Das Versprechen der Hauptfigur löst der Film aber nicht so recht ein. Dass man Earl dank dem stets eher komödiantischen Ton nie in ernster Gefahr wähnt, wäre nicht weiter tragisch. Doch die internen Konflikte um den tontaubenschießenden Kartellboss vermögen nur wenig zu interessieren, lebendig werden die stereotypen Gangsterfiguren stets nur in der Begegnung mit der Hauptfigur. Noch mehr gilt das für den parallel laufenden Ermittlungs-Strang um die von Bradley Cooper und Laurence Fishburne gespielten Cops, bei dem Eastwoods gewohnt geradliniger Inszenierungsstil lange im generischen Leerlauf bleibt, bis Colin Bates (Cooper) und Earl sich an einer Raststätte erstmals begegnen und der eine vom anderen ein paar Altersweisheiten empfangen darf. Zum Beispiel, seinen Hochzeitstag nicht zu vergessen.

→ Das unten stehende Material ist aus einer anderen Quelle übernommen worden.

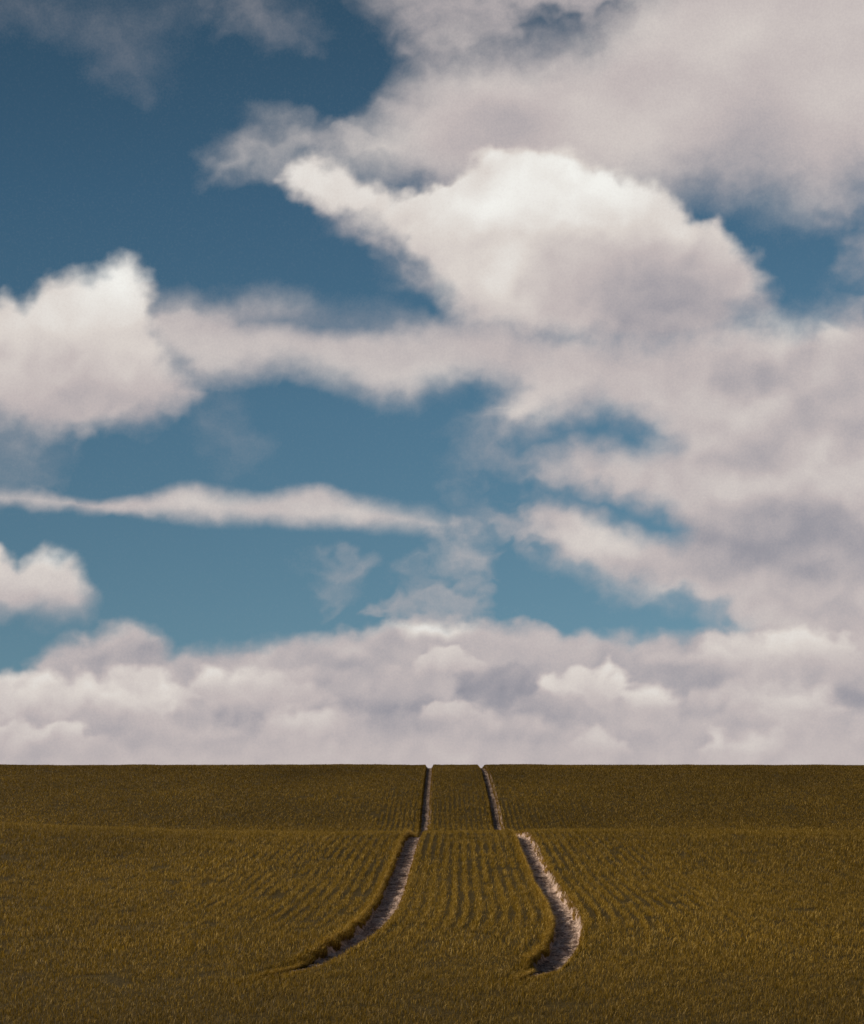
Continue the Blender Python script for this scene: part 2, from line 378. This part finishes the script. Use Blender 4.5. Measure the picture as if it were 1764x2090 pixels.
# ------------------------------------------------------------ crop
ROW = 0.143
HALF = math.tan(math.radians(14.15))
def edge_limit(s, d):
    side = np.where(s > 0, 3.3, 7.7)
    e = .136 - .034*smooth(36, 46, d) + .040*fbm(d*1.8, side + np.sign(np.abs(s)-TRK)*5.1, 4, .6, seed=110)
    return e*halfw(s, d)
def zone(d0, d1, step, nb, width, hmin, hmax, seed, jit=.027):
    r = np.random.default_rng(seed)
    smax = HALF*d1*1.2 + 1.5 + 4
    k = np.arange(-int(smax/ROW)-1, int(smax/ROW)+2)
    dline = np.arange(d0, d1, step)
    Kk, Dd = np.meshgrid(k, dline)
    s = (Kk.ravel()+.5)*ROW; d = Dd.ravel() + r.uniform(-.5, .5, s.size)*step
    x = world_x(s, d)
    keep = np.abs(x) < HALF*d*1.15 + 1.0
    s, d, x = s[keep], d[keep], x[keep]
    gap = fbm(x*1.5, d*.55, 4, .6, seed=100) + .12*smooth(.5, 4, -x)*smooth(14, 17, d)*(1-smooth(24, 28, d))
    rowgap = fbm(s*7.0, d*1.1, 2, seed=103)
    thinout = r.uniform(0, 1, s.size) < .05 + .85*smooth(.46, .70, gap) + .5*smooth(.30, .7, rowgap)
    s, d = s[~thinout], d[~thinout]
    n = s.size
    s = np.repeat(s, nb); d = np.repeat(d, nb)
    jj = jit + .024*smooth(1.2, 5, np.abs(s)) + .035*(1-smooth(14, 19, d)) + .022*fbm(s*1.5, d*.6, 3, seed=102) + .025*smooth(48, 58, d)
    s = s + r.normal(0, 1, n*nb)*np.abs(jj); d = d + r.normal(0, step*.6, n*nb)
    q = np.minimum(np.abs(s-TRK), np.abs(s+TRK)); ok = q > edge_limit(s, d)
    ok |= (r.uniform(0, 1, s.size) < .02 + .14*(d > 44))
    s, d, q = s[ok], d[ok], q[ok]
    eh = np.ones(s.size)
    # extra plants packed along the rut edges
    ne = int((d1-d0)/step*nb*2.2)
    for c0 in (-TRK, TRK):
        for sg in (-1, 1):
            nn = int(ne*(2.2 if sg < 0 else .6))
            de = r.uniform(max(d0, 13.3), max(d1, 13.4), nn) if d1 > 13.3 else np.zeros(0)
            de = de[r.uniform(0, 1, de.size) < halfw(c0, de)]
            lim = edge_limit(c0 + sg*.1*np.ones(de.size), de)
            se = c0 + sg*(lim + np.abs(r.normal(0, .035, de.size)))
            s = np.concatenate([s, se]); d = np.concatenate([d, de]); eh = np.concatenate([eh, np.full(de.size, 1.4 if (sg < 0 and d1 < 40) else 1.0)])
    x = world_x(s, d)
    q = np.minimum(np.abs(s-TRK), np.abs(s+TRK))
    h = r.uniform(hmin, hmax, s.size) * (1 + .3*fbm(x*.9, d*.6, 4, .6, seed=101)) * eh
    h = np.where((q < .10) & (halfw(s, d) > .7), h*.5, h)
    return np.stack([x, d, base_z(x, d)+rut(s, d)-.005, h, np.full(s.size, width)*r.uniform(.7, 1.3, s.size)], 1)
parts = [zone(9.2, 15, .020, 10, .0026, .028, .058, 1), zone(15, 24, .030, 9, .0034, .036, .068, 2), zone(24, 36, .043, 7, .0048, .044, .078, 3),
         zone(36, 44, .12, 4, .010, .06, .10, 4), zone(44, 70, .065, 6, .0078, .052, .080, 5)]
B = np.concatenate(parts); n = len(B); print('blades', n)
x, d, z, h, wd = B.T
r = np.random.default_rng(9)
phi = r.uniform(0, 2*np.pi, n); lean = np.abs(r.normal(0, .6, n)) + .12
lx = np.cos(phi)*lean*.9 + .05; ly = np.sin(phi)*lean
tw = phi + np.pi/2 + r.normal(0, .5, n)
ux, uy = np.cos(tw)*wd/2, np.sin(tw)*wd/2
V = np.empty((n, 5, 3), np.float32)
V[:, 0] = np.stack([x-ux, d-uy, z], 1); V[:, 1] = np.stack([x+ux, d+uy, z], 1)
mx, my, mz = x+lx*h*.33, d+ly*h*.33, z+h*.6
V[:, 2] = np.stack([mx+ux, my+uy, mz], 1); V[:, 3] = np.stack([mx-ux, my-uy, mz], 1)
droop = np.clip(1.0-.35*lean, .45, 1)
V[:, 4] = np.stack([x+lx*h*1.05, d+ly*h*1.05, z+h*droop], 1)
me = bpy.data.meshes.new('crop')
me.vertices.add(n*5); me.vertices.foreach_set('co', V.ravel())
base = (np.arange(n)*5)[:, None]
L = (base + np.array([[0, 1, 2, 3, 3, 2, 4]])).astype(np.int32)
me.loops.add(n*7); me.loops.foreach_set('vertex_index', L.ravel())
ls = ((np.arange(n)*7)[:, None] + np.array([[0, 4]])).astype(np.int32)
me.polygons.add(n*2); me.polygons.foreach_set('loop_start', ls.ravel())
me.update(calc_edges=True)
attr(me, 'blade_tone', np.repeat(r.uniform(0, 1, n), 5))
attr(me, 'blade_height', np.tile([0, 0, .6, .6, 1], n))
# vignette and far-slope shade painted into crop colour, with random tone patches
ax = np.abs(x-.5)
shade_mul = 1.14 - .26*smooth(24, 33, d) - .30*smooth(50, 62, d) - .50*(1-smooth(9.5, 17, d)) - .30*smooth(2, 7.5, ax)*(1-smooth(22, 40, d)) + .16*fbm(x*.3, d*.14, 4, seed=120)
attr(me, 'painted_shade', np.repeat(np.clip(shade_mul, .32, 1.25), 5))
m, nt = newmat('young_cereal_leaf')
t = nt.new('ShaderNodeAttribute', attribute_name='blade_tone').outputs['Fac']
hh = nt.new('ShaderNodeAttribute', attribute_name='blade_height').outputs['Fac']
gr = nt.new('ShaderNodeAttribute', attribute_name='painted_shade').outputs['Fac']
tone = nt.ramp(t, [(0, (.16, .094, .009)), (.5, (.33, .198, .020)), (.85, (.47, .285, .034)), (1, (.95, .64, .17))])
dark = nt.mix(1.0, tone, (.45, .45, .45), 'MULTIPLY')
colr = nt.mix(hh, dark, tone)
cg = nt.new('ShaderNodeCombineColor'); nt.link(gr, cg.inputs[0]); nt.link(gr, cg.inputs[1]); nt.link(gr, cg.inputs[2])
colr = nt.mix(1.0, colr, cg.outputs[0], 'MULTIPLY')
bs = nt.new('ShaderNodeBsdfPrincipled'); nt.link(colr, bs.inputs['Base Color']); bs.inputs['Roughness'].default_value = .6
bs.inputs['Specular IOR Level'].default_value = .10
tr = nt.new('ShaderNodeBsdfTranslucent'); nt.link(colr, tr.inputs[0])
ms = nt.new('ShaderNodeMixShader'); ms.inputs[0].default_value = .35
nt.link(bs.outputs[0], ms.inputs[1]); nt.link(tr.outputs[0], ms.inputs[2])
out = nt.new('ShaderNodeOutputMaterial'); nt.link(ms.outputs[0], out.inputs[0])
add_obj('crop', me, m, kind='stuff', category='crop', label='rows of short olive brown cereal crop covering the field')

# ------------------------------------------------------------ camera
cam = bpy.data.cameras.new('camera'); co = bpy.data.objects.new('camera', cam); scene.collection.objects.link(co)
co.location = (0, 0, EYE); co.rotation_euler = (math.radians(90), 0, 0)
cam.sensor_fit = 'HORIZONTAL'; cam.sensor_width = 36; cam.lens = 36*3500/1764
cam.shift_y = (1558-1045)/1764
cam.clip_end = 12000; cam.clip_start = .1
scene.camera = co
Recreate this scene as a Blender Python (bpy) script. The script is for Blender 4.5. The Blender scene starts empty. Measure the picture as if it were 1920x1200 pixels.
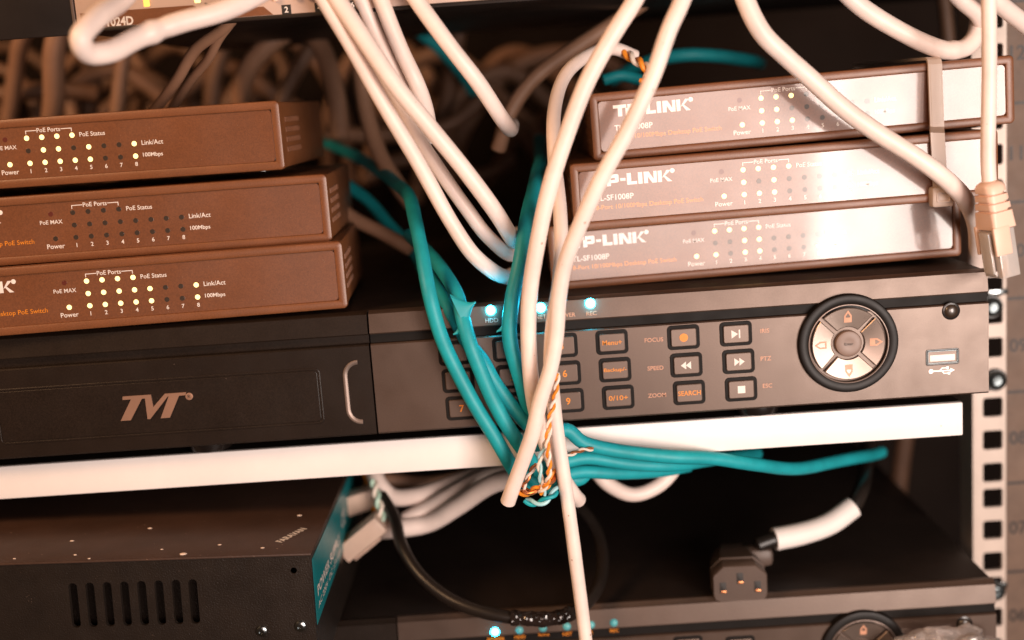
import bpy, bmesh, math, random
from mathutils import Vector, Matrix, noise
random.seed(7)
PI = math.pi
MM = 0.001                     # everything below is written in millimetres

# ------------------------------------------------------------------ camera
FPX, VPX, VPY, SLOPE, DCAM = 2300.0, 965.0, 185.0, 0.071, 482.0
_dy = Vector((VPX - 960, 600 - VPY, -FPX)).normalized()
_dx = Vector((1, SLOPE, 0)); _dx = (_dx - _dy * _dx.dot(_dy)).normalized()
_dz = _dx.cross(_dy).normalized()
ROT = Matrix((_dx, _dy, _dz))                      # camera vector -> world vector
CAMPOS = Vector((0, -DCAM, 0))
sc = bpy.context.scene
C = sc.collection
cam_d = bpy.data.cameras.new('camera'); cam = bpy.data.objects.new('camera', cam_d); C.objects.link(cam)
cam.matrix_world = Matrix.Translation(CAMPOS * MM) @ ROT.to_4x4()
cam_d.sensor_fit = 'HORIZONTAL'; cam_d.sensor_width = 36; cam_d.lens = FPX / 1920 * 36
cam_d.clip_start = 0.01; cam_d.clip_end = 20
cam_d.dof.use_dof = True; cam_d.dof.focus_distance = 0.484; cam_d.dof.aperture_fstop = 3.7
sc.camera = cam

# ------------------------------------------------------------------ world, lamps, exposure
w = bpy.data.worlds.new('World'); sc.world = w; w.use_nodes = True
bg = w.node_tree.nodes['Background']; bg.inputs[0].default_value = (1.0, 0.55, 0.33, 1); bg.inputs[1].default_value = 0.05
def area(name, loc, target, sx, sy, power, col):
    l = bpy.data.lights.new(name, 'AREA'); l.shape = 'RECTANGLE'; l.size = sx * MM; l.size_y = sy * MM
    l.energy = power; l.color = col
    o = bpy.data.objects.new(name, l); C.objects.link(o)
    o.location = Vector(loc) * MM
    d = Vector(target) - Vector(loc)
    o.rotation_euler = d.to_track_quat('-Z', 'Y').to_euler()
    return o
area('key_lamp', (415, -700, -120), (60, 0, -60), 250, 450, 7.4, (1.0, 0.86, 0.78))
area('soft_lamp', (190, -800, -80), (60, 0, -40), 305, 270, 2.7, (1.0, 0.75, 0.65))
area('added_warm_fill', (-650, -420, 420), (-150, 0, -20), 260, 260, 6.0, (1.0, 0.58, 0.31))  # added source with no visible origin, turns the left stack orange
sc.view_settings.view_transform = 'Standard'; sc.view_settings.look = 'None'
sc.view_settings.exposure = 0; sc.view_settings.gamma = 1; sc.view_settings.use_curve_mapping = False
sc.cycles.use_denoising = True
sc.cycles.max_bounces = 8
sc.cycles.sample_clamp_indirect = 4

# ------------------------------------------------------------------ helpers
def U(px, py, Y=0.0):
    """the point that lies Y mm behind the recorder's front plane on the line of sight of a photo pixel"""
    d = ROT @ Vector((px - 960, 600 - py, -FPX))
    return CAMPOS + d * ((Y + DCAM) / d.y)

def ramp(nt, fac, stops):
    r = nt.nodes.new('ShaderNodeValToRGB')
    while len(r.color_ramp.elements) < len(stops): r.color_ramp.elements.new(0.5)
    for e, (p, c) in zip(r.color_ramp.elements, stops): e.position = p; e.color = (*c, 1)
    nt.links.new(fac, r.inputs[0]); return r.outputs[0]
def mat(name, col, rough=0.5, metal=0.0, spec=0.5, var=0.15, vscale=40, bump=0.0, bscale=1500, specks=None,
        trans=0.0, emit=None, estr=0.0, coat=0.0, sss=0.0, rvar=0.1, ior=1.5, grain=0.0, tint=None):
    m = bpy.data.materials.new(name); m.use_nodes = True; nt = m.node_tree
    p = nt.nodes['Principled BSDF']
    p.inputs['Roughness'].default_value = rough; p.inputs['Metallic'].default_value = metal
    p.inputs['Specular IOR Level'].default_value = spec; p.inputs['IOR'].default_value = ior
    p.inputs['Transmission Weight'].default_value = trans; p.inputs['Coat Weight'].default_value = coat
    p.inputs['Coat Roughness'].default_value = 0.07
    if sss:
        p.inputs['Subsurface Weight'].default_value = sss; p.inputs['Subsurface Scale'].default_value = 0.002
        p.inputs['Subsurface Radius'].default_value = (1, 0.6, 0.4)
    if emit: p.inputs['Emission Color'].default_value = (*emit, 1); p.inputs['Emission Strength'].default_value = estr
    tc = nt.nodes.new('ShaderNodeTexCoord')
    n = nt.nodes.new('ShaderNodeTexNoise'); n.inputs['Scale'].default_value = vscale; n.inputs['Detail'].default_value = 6
    n.inputs['Roughness'].default_value = 0.65
    nt.links.new(tc.outputs['Object'], n.inputs['Vector'])
    lo = tuple(c * (1 - var) for c in col); hi = tuple(min(1, c * (1 + var)) for c in col)
    colsock = ramp(nt, n.outputs['Fac'], [(0.3, lo), (0.7, hi)])
    if tint: p.inputs['Specular Tint'].default_value = (*tint, 1)
    if grain:                                     # fine powder-coat grain
        ng = nt.nodes.new('ShaderNodeTexNoise'); ng.inputs['Scale'].default_value = 2100; ng.inputs['Detail'].default_value = 1
        nt.links.new(tc.outputs['Object'], ng.inputs['Vector'])
        mg = nt.nodes.new('ShaderNodeMapRange'); mg.inputs[1].default_value = 0.3; mg.inputs[2].default_value = 0.7
        mg.inputs[3].default_value = 1 - grain; mg.inputs[4].default_value = 1 + grain
        nt.links.new(ng.outputs['Fac'], mg.inputs[0])
        vm = nt.nodes.new('ShaderNodeVectorMath'); vm.operation = 'SCALE'
        nt.links.new(colsock, vm.inputs[0]); nt.links.new(mg.outputs[0], vm.inputs['Scale']); colsock = vm.outputs[0]
    if specks:
        sscale, thr, scol = specks
        v = nt.nodes.new('ShaderNodeTexVoronoi'); v.inputs['Scale'].default_value = sscale
        v.inputs['Randomness'].default_value = 1.0
        nt.links.new(tc.outputs['Object'], v.inputs['Vector'])
        nz = nt.nodes.new('ShaderNodeTexNoise'); nz.inputs['Scale'].default_value = sscale * 0.17
        nt.links.new(tc.outputs['Object'], nz.inputs['Vector'])
        ma = nt.nodes.new('ShaderNodeMath'); ma.operation = 'MULTIPLY'
        rr = nt.nodes.new('ShaderNodeMapRange'); rr.inputs[1].default_value = 0.45; rr.inputs[2].default_value = 0.75
        rr.inputs[3].default_value = 0.0; rr.inputs[4].default_value = thr
        nt.links.new(nz.outputs['Fac'], rr.inputs[0])
        lt = nt.nodes.new('ShaderNodeMath'); lt.operation = 'LESS_THAN'
        nt.links.new(v.outputs['Distance'], lt.inputs[0]); nt.links.new(rr.outputs[0], lt.inputs[1])
        mx = nt.nodes.new('ShaderNodeMix'); mx.data_type = 'RGBA'
        nt.links.new(lt.outputs[0], mx.inputs[0]); nt.links.new(colsock, mx.inputs[6]); mx.inputs[7].default_value = (*scol, 1)
        colsock = mx.outputs[2]; nt.nodes.remove(ma)
    nt.links.new(colsock, p.inputs['Base Color'])
    if rvar:
        mr = nt.nodes.new('ShaderNodeMapRange'); mr.inputs[3].default_value = max(0.02, rough * (1 - rvar * 2)); mr.inputs[4].default_value = min(1, rough * (1 + rvar * 2))
        n2 = nt.nodes.new('ShaderNodeTexNoise'); n2.inputs['Scale'].default_value = vscale * 2.3; n2.inputs['Detail'].default_value = 5
        nt.links.new(tc.outputs['Object'], n2.inputs['Vector'])
        nt.links.new(n2.outputs['Fac'], mr.inputs[0]); nt.links.new(mr.outputs[0], p.inputs['Roughness'])
    if bump:
        b = nt.nodes.new('ShaderNodeBump'); b.inputs['Strength'].default_value = bump; b.inputs['Distance'].default_value = 0.0002
        n3 = nt.nodes.new('ShaderNodeTexNoise'); n3.inputs['Scale'].default_value = bscale; n3.inputs['Detail'].default_value = 2
        nt.links.new(tc.outputs['Object'], n3.inputs['Vector'])
        nt.links.new(n3.outputs['Fac'], b.inputs['Height']); nt.links.new(b.outputs[0], p.inputs['Normal'])
    return m

M = {}
M['bronze'] = mat('bronze_plastic', (0.172, 0.060, 0.021), 0.42, spec=0.6, grain=0.17, var=0.12, bump=0.22, bscale=1400)
M['fascia'] = mat('bronze_fascia', (0.150, 0.050, 0.017), 0.40, spec=0.7, grain=0.17, var=0.10, vscale=25, rvar=0.12, coat=0.8, specks=(700, 0.07, (0.5, 0.35, 0.25)))
M['slot'] = mat('dark_gap', (0.012, 0.008, 0.006), 0.6, var=0.1)
M['print'] = mat('white_print', (0.80, 0.72, 0.66), 0.45, var=0.08, vscale=400, coat=0.8)
M['orange'] = mat('orange_print', (0.78, 0.25, 0.015), 0.45, var=0.1, vscale=400, coat=0.8)
M['dark_print'] = mat('dark_print', (0.02, 0.011, 0.008), 0.5, var=0.2, vscale=300)
M['led_on'] = mat('lit_yellow_led', (0.9, 0.8, 0.4), 0.3, emit=(1.0, 0.78, 0.28), estr=1.5, var=0.02)
M['led_off'] = mat('unlit_led', (0.035, 0.022, 0.014), 0.4, var=0.1, coat=0.8)
M['led_red'] = mat('unlit_red_led', (0.10, 0.018, 0.010), 0.4, var=0.1, coat=0.8)
M['led_blue'] = mat('lit_cyan_led', (0.5, 0.9, 1.0), 0.3, emit=(0.012, 0.60, 0.90), estr=75.0, var=0.02)
M['led_teal'] = mat('dim_teal_led', (0.10, 0.35, 0.36), 0.25, emit=(0.1, 0.6, 0.65), estr=0.15, var=0.05)
M['led_amber'] = mat('lit_amber_led', (0.9, 0.5, 0.1), 0.3, emit=(1.0, 0.5, 0.08), estr=1.6, var=0.02)
M['rec'] = mat('recorder_plastic', (0.046, 0.028, 0.020), 0.39, spec=1.05, grain=0.15, tint=(1.0, 0.80, 0.70), var=0.12, bump=0.09, bscale=1800, specks=(420, 0.05, (0.25, 0.19, 0.15)))
M['rec_door'] = mat('recorder_door_plastic', (0.016, 0.010, 0.007), 0.38, spec=0.3, grain=0.25, var=0.15, bump=0.06, bscale=1600, specks=(300, 0.055, (0.25, 0.18, 0.14)))
M['bezel_black'] = mat('satin_black_bezel', (0.007, 0.005, 0.004), 0.45, spec=0.25, var=0.1)
M['groove'] = mat('matt_black_groove', (0.006, 0.004, 0.003), 0.6, spec=0.2, var=0.1)
M['black'] = mat('black_gloss_plastic', (0.010, 0.007, 0.006), 0.25, spec=0.5, var=0.2)
M['lid'] = mat('black_sheet_metal', (0.014, 0.009, 0.007), 0.5, spec=0.25, var=0.2, bump=0.12, bscale=1500, specks=(260, 0.045, (0.3, 0.22, 0.17)))
M['button'] = mat('button_plastic', (0.055, 0.034, 0.025), 0.4, spec=1.2, tint=(1.0, 0.80, 0.70), var=0.1)
M['enter'] = mat('enter_key_plastic', (0.20, 0.13, 0.10), 0.45, spec=0.5, var=0.08)
M['pale_print'] = mat('faded_orange_print', (0.60, 0.30, 0.19), 0.5, var=0.15, vscale=300)
M['wheel'] = mat('dial_metal', (0.20, 0.155, 0.13), 0.29, metal=0.6, var=0.08, rvar=0.1)
M['logo'] = mat('logo_metal', (0.62, 0.36, 0.25), 0.35, metal=0.7, var=0.05)
M['silver'] = mat('silver_trim', (0.22, 0.165, 0.14), 0.42, metal=0.5, var=0.1)
M['chrome'] = mat('worn_chrome', (0.30, 0.33, 0.34), 0.22, metal=1.0, var=0.25, vscale=120)
M['screw_steel'] = mat('dark_screw_steel', (0.13, 0.15, 0.155), 0.3, metal=0.9, var=0.25, vscale=150)
M['white_paint'] = mat('white_painted_steel', (0.86, 0.80, 0.77), 0.4, specks=(170, 0.07, (0.45, 0.34, 0.27)), var=0.06, vscale=14, bump=0.08, bscale=500)
M['rail'] = mat('zinc_painted_rail', (0.58, 0.47, 0.40), 0.45, metal=0.1, var=0.12, vscale=25, bump=0.15, bscale=700)
M['strip'] = mat('unit_number_strip', (0.15, 0.095, 0.067), 0.55, spec=0.3, var=0.2, vscale=60)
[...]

Das Familiendrama ist denn auch der eigentliche Kern des Films. Und während The Mule gegenüber den Zuständen in Trumpland, die er durchstreift, bemerkenswert unbekümmert bleibt, fällt er hier in eine zum Rest des Films etwas querstehende melancholische Stimmung. Wann immer Earl seiner Exfrau im Film begegnet, lässt Dianne West an ihrer Figur die vielen Enttäuschungen einer langen (mehr getrennten als) gemeinsamen Vergangenheit ebenso spürbar werden wie eine nie ganz erloschene Zärtlichkeit. Und wenn Earl auf seiner letzten Kurierfahrt ihretwegen einen langen Umweg macht, geht es erstmals nicht um die Lust am Spiel, sondern um Leben und Tod und, mehr noch und ziemlich abrupt, um Schuld, Sühne und Vergebung.